→ **Aim of the task**
In the listing below, find the line that contains "The Blender Python script for this scene continues." and the line that contains "m.build('vent_slots', 'cardd', t)". Quote both and every line between them, exactly, and nothing more.

Rows from a 3D scene dataset:
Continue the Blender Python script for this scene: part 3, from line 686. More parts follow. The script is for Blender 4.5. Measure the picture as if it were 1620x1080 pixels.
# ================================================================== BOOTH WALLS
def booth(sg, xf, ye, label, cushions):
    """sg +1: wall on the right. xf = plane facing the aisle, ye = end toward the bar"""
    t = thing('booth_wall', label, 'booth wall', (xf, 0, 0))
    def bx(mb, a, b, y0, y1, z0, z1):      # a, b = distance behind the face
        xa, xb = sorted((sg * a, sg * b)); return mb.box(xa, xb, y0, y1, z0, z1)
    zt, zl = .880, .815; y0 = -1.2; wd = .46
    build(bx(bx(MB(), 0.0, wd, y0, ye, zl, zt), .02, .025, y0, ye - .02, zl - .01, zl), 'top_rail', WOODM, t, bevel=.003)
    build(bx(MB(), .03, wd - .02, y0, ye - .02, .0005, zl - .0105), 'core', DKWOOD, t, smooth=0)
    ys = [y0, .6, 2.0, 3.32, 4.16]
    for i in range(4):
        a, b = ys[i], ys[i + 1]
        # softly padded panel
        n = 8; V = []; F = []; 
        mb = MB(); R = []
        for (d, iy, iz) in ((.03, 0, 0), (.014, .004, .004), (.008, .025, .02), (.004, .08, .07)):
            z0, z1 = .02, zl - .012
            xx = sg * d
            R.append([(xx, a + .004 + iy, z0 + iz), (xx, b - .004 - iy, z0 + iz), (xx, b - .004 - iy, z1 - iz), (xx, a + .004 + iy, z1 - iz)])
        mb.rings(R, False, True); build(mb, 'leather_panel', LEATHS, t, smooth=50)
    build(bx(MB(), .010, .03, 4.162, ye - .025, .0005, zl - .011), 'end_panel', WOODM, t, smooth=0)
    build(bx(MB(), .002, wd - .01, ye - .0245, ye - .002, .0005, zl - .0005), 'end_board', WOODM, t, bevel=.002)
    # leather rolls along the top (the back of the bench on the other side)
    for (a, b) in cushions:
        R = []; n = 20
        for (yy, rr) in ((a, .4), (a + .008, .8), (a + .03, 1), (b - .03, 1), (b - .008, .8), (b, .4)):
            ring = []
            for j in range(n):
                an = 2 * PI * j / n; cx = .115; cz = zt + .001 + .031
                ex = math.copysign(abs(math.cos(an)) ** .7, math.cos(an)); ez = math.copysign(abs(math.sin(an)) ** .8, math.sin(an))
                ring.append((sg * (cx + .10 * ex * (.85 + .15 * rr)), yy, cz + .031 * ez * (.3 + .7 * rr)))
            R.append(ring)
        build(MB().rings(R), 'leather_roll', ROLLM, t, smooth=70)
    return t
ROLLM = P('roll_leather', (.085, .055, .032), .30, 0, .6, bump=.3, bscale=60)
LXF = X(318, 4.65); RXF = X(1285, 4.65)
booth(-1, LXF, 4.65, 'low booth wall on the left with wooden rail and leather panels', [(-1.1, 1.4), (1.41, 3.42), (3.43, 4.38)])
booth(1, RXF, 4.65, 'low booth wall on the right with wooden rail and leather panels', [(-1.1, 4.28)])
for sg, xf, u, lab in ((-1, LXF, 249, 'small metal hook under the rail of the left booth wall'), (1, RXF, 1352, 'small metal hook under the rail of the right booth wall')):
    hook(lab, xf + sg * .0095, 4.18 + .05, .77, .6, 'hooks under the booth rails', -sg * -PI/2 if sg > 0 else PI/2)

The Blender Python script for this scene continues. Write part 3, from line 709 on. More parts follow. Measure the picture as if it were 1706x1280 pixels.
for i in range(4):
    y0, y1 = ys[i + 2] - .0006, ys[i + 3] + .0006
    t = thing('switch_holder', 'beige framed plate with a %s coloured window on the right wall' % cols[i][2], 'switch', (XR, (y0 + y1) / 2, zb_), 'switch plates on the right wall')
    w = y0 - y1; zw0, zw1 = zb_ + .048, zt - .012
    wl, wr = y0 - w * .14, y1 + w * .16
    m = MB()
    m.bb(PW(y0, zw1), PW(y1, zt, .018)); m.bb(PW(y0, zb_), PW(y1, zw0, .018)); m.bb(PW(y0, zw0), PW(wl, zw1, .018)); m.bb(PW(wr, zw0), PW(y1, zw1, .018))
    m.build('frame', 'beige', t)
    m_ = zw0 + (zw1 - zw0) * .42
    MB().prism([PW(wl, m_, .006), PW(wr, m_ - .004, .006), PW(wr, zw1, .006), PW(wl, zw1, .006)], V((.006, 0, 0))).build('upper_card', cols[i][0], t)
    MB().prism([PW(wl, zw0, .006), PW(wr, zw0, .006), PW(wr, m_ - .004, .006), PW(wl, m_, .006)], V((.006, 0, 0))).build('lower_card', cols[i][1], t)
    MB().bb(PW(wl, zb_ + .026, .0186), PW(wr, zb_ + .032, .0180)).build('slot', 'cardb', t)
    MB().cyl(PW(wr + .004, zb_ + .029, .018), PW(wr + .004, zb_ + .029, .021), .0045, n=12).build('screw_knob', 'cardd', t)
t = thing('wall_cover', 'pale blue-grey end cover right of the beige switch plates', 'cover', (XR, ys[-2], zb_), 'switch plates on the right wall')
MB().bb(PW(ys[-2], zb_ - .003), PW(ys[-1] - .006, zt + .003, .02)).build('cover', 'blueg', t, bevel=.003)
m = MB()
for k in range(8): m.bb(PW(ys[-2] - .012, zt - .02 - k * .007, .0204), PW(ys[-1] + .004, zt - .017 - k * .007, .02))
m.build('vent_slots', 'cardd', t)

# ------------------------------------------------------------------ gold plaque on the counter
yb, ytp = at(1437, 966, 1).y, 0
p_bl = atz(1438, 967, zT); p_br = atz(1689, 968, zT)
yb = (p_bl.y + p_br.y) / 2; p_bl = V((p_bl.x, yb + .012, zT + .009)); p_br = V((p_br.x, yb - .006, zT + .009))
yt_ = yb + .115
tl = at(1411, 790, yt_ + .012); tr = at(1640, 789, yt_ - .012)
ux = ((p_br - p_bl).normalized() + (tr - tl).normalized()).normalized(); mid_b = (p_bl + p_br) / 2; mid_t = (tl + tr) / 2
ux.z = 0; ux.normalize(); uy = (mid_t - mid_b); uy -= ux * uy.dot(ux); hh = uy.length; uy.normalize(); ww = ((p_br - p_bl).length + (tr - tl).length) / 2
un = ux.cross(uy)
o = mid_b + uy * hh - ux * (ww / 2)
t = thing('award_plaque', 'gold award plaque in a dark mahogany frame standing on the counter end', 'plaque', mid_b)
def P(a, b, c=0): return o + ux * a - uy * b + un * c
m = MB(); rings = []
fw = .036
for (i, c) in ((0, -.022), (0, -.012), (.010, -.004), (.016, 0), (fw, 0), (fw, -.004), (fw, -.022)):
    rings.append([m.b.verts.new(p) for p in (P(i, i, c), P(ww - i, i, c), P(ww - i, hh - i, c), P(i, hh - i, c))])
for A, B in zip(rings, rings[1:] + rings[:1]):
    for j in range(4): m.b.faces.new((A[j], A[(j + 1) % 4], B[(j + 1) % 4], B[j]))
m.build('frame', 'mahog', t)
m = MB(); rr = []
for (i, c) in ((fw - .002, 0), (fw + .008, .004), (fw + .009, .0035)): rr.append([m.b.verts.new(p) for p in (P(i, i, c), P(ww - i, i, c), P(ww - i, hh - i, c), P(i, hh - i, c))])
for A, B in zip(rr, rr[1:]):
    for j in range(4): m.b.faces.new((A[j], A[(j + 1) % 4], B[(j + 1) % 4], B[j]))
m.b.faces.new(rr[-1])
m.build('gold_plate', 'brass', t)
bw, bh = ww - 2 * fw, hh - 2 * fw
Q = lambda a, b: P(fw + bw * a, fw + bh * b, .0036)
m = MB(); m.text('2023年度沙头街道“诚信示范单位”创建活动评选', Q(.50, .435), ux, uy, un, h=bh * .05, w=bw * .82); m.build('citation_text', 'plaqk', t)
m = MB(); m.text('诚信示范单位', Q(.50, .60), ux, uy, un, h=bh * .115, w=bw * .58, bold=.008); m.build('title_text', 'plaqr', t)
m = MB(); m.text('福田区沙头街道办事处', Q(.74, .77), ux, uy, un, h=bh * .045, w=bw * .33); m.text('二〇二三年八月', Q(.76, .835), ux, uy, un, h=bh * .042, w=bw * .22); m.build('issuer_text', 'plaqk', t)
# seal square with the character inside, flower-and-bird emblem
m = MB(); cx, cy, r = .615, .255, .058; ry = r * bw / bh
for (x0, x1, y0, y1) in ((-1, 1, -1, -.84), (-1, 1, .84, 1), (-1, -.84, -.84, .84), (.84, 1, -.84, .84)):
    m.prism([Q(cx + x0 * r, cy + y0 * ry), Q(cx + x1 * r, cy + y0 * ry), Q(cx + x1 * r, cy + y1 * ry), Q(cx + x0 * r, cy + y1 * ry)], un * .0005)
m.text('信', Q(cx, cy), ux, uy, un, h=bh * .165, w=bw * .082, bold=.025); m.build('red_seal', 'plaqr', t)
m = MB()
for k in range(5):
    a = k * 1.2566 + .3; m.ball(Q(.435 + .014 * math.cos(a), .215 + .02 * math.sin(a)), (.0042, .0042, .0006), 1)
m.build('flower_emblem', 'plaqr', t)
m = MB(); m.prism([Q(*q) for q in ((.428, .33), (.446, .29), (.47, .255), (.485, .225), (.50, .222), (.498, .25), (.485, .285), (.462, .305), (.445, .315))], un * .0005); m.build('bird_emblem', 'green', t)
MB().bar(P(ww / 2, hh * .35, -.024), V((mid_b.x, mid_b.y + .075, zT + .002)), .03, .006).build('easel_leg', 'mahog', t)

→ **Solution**
The Blender Python script for this scene continues. Write part 3, from line 709 on. More parts follow. Measure the picture as if it were 1706x1280 pixels.
for i in range(4):
    y0, y1 = ys[i + 2] - .0006, ys[i + 3] + .0006
    t = thing('switch_holder', 'beige framed plate with a %s coloured window on the right wall' % cols[i][2], 'switch', (XR, (y0 + y1) / 2, zb_), 'switch plates on the right wall')
    w = y0 - y1; zw0, zw1 = zb_ + .048, zt - .012
    wl, wr = y0 - w * .14, y1 + w * .16
    m = MB()
    m.bb(PW(y0, zw1), PW(y1, zt, .018)); m.bb(PW(y0, zb_), PW(y1, zw0, .018)); m.bb(PW(y0, zw0), PW(wl, zw1, .018)); m.bb(PW(wr, zw0), PW(y1, zw1, .018))
    m.build('frame', 'beige', t)
    m_ = zw0 + (zw1 - zw0) * .42
    MB().prism([PW(wl, m_, .006), PW(wr, m_ - .004, .006), PW(wr, zw1, .006), PW(wl, zw1, .006)], V((.006, 0, 0))).build('upper_card', cols[i][0], t)
    MB().prism([PW(wl, zw0, .006), PW(wr, zw0, .006), PW(wr, m_ - .004, .006), PW(wl, m_, .006)], V((.006, 0, 0))).build('lower_card', cols[i][1], t)
    MB().bb(PW(wl, zb_ + .026, .0186), PW(wr, zb_ + .032, .0180)).build('slot', 'cardb', t)
    MB().cyl(PW(wr + .004, zb_ + .029, .018), PW(wr + .004, zb_ + .029, .021), .0045, n=12).build('screw_knob', 'cardd', t)
t = thing('wall_cover', 'pale blue-grey end cover right of the beige switch plates', 'cover', (XR, ys[-2], zb_), 'switch plates on the right wall')
MB().bb(PW(ys[-2], zb_ - .003), PW(ys[-1] - .006, zt + .003, .02)).build('cover', 'blueg', t, bevel=.003)
m = MB()
for k in range(8): m.bb(PW(ys[-2] - .012, zt - .02 - k * .007, .0204), PW(ys[-1] + .004, zt - .017 - k * .007, .02))
m.build('vent_slots', 'cardd', t)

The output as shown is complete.